**Extracted information**
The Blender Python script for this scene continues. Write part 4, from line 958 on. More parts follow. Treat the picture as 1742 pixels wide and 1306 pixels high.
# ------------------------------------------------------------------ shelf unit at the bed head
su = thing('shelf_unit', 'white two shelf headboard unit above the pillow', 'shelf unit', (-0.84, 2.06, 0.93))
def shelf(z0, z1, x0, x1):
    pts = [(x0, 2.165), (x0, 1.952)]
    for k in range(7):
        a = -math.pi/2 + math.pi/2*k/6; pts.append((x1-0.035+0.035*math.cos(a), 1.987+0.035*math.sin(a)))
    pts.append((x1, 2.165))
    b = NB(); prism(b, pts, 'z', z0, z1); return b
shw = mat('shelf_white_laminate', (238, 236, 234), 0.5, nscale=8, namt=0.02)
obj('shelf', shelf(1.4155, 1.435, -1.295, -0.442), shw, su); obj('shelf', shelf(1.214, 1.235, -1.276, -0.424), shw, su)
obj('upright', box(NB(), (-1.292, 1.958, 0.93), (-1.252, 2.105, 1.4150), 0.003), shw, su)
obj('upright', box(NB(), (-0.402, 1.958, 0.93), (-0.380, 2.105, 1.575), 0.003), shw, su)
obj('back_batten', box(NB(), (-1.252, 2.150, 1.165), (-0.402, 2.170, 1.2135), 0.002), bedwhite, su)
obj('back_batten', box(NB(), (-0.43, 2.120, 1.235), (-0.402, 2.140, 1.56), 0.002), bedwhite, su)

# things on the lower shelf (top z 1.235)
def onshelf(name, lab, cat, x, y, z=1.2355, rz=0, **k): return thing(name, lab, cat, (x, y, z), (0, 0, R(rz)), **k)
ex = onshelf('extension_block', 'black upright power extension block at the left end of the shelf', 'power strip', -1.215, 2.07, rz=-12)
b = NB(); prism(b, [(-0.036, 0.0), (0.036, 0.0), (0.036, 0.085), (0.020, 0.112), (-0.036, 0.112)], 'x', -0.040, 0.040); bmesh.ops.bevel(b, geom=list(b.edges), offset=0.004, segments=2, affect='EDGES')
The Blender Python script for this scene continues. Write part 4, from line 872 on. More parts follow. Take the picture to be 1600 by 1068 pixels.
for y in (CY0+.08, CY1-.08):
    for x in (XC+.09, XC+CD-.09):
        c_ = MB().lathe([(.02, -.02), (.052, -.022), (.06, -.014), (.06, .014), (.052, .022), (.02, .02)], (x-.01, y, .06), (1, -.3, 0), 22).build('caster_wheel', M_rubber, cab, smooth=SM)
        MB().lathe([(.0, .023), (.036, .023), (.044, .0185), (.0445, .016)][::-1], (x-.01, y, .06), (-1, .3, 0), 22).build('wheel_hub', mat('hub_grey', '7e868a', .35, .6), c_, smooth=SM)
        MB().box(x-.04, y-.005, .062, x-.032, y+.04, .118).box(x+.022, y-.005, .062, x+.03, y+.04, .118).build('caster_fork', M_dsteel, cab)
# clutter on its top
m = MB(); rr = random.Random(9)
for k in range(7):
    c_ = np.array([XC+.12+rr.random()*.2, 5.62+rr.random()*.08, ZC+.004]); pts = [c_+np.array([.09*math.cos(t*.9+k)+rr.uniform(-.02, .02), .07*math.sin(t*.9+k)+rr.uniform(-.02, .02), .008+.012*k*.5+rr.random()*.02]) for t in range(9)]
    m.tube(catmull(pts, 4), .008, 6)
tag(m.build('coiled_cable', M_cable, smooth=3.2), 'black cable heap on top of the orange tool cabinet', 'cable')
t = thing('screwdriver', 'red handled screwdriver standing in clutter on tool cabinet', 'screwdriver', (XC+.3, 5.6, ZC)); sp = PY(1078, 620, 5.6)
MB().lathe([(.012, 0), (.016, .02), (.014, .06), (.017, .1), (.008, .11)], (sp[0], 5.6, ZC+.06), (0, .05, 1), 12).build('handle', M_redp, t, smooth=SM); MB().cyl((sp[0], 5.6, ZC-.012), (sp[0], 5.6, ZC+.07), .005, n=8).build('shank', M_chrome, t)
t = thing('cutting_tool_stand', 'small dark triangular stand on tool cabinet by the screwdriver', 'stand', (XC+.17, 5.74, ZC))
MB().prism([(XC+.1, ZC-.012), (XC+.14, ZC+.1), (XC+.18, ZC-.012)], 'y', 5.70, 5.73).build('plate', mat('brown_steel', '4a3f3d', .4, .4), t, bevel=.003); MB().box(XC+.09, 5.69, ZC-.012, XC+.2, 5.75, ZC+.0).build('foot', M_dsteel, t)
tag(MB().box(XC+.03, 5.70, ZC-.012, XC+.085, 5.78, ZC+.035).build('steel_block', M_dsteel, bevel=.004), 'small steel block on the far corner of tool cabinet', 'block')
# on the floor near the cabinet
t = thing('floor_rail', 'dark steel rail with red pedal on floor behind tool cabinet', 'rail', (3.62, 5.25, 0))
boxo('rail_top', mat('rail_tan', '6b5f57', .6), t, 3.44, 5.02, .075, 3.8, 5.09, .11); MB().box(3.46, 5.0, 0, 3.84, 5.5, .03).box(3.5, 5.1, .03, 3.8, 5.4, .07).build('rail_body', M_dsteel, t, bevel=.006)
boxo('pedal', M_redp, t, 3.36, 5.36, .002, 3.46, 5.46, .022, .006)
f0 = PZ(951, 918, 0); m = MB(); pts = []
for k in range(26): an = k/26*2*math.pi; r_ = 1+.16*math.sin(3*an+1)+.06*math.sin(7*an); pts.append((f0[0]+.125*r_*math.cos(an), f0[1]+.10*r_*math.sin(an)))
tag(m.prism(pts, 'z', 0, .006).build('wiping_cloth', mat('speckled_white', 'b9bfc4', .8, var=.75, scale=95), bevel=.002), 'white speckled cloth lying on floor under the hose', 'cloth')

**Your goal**
Take the lines from the start of the records through the line holding "offset=0.004, segments=2, affect='EDGES')", both included, and please print them exactly, with nothing else.

**Expected answer**
The Blender Python script for this scene continues. Write part 4, from line 958 on. More parts follow. Treat the picture as 1742 pixels wide and 1306 pixels high.
# ------------------------------------------------------------------ shelf unit at the bed head
su = thing('shelf_unit', 'white two shelf headboard unit above the pillow', 'shelf unit', (-0.84, 2.06, 0.93))
def shelf(z0, z1, x0, x1):
    pts = [(x0, 2.165), (x0, 1.952)]
    for k in range(7):
        a = -math.pi/2 + math.pi/2*k/6; pts.append((x1-0.035+0.035*math.cos(a), 1.987+0.035*math.sin(a)))
    pts.append((x1, 2.165))
    b = NB(); prism(b, pts, 'z', z0, z1); return b
shw = mat('shelf_white_laminate', (238, 236, 234), 0.5, nscale=8, namt=0.02)
obj('shelf', shelf(1.4155, 1.435, -1.295, -0.442), shw, su); obj('shelf', shelf(1.214, 1.235, -1.276, -0.424), shw, su)
obj('upright', box(NB(), (-1.292, 1.958, 0.93), (-1.252, 2.105, 1.4150), 0.003), shw, su)
obj('upright', box(NB(), (-0.402, 1.958, 0.93), (-0.380, 2.105, 1.575), 0.003), shw, su)
obj('back_batten', box(NB(), (-1.252, 2.150, 1.165), (-0.402, 2.170, 1.2135), 0.002), bedwhite, su)
obj('back_batten', box(NB(), (-0.43, 2.120, 1.235), (-0.402, 2.140, 1.56), 0.002), bedwhite, su)

# things on the lower shelf (top z 1.235)
def onshelf(name, lab, cat, x, y, z=1.2355, rz=0, **k): return thing(name, lab, cat, (x, y, z), (0, 0, R(rz)), **k)
ex = onshelf('extension_block', 'black upright power extension block at the left end of the shelf', 'power strip', -1.215, 2.07, rz=-12)
b = NB(); prism(b, [(-0.036, 0.0), (0.036, 0.0), (0.036, 0.085), (0.020, 0.112), (-0.036, 0.112)], 'x', -0.040, 0.040); bmesh.ops.bevel(b, geom=list(b.edges), offset=0.004, segments=2, affect='EDGES')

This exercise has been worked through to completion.